General Manager Indoartnow Hafidh Ahmad Irfanda dalam keterangan tertulis mengatakan, pengumpulan data seniman dilakukan menurut pameran seni. Indoartnow kini membentuk tim pencatat di sejumlah kota. Pencatatan karya seniman yang dipamerkan di luar negeri juga dilakukan.
Prioritas
Sementara itu, pemerintah mulai menaruh perhatian pada pegiat seni budaya dari kelompok minoritas. Melalui program Fasilitasi Bidang Kebudayaan (FBK) 2021, Kementerian Pendidikan, Kebudayaan, Riset dan Teknologi menjadikan perempuan sebagai salah satu kelompok prioritas. Adapun program ini memberi dana hibah untuk individu atau kelompok kebudayaan untuk kegiatan seni.

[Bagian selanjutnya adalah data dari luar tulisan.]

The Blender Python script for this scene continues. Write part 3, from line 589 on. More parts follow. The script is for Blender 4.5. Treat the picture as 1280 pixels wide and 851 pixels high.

Kurator dan anggota Koalisi Seni, Alia Swastika, sebelumnya mengatakan, kesempatan ini perlu dimanfaatkan para pegiat seni budaya. Perempuan, khususnya, perlu punya ide kuat untuk menyampaikan proposal seni.
”Mereka perlu menawarkan karya yang penting dan menarik. Jadi, saat mendapat dana hibah, itu bukan karena dia perempuan, melainkan karena dia layak mendapatkannya,” kata Alia.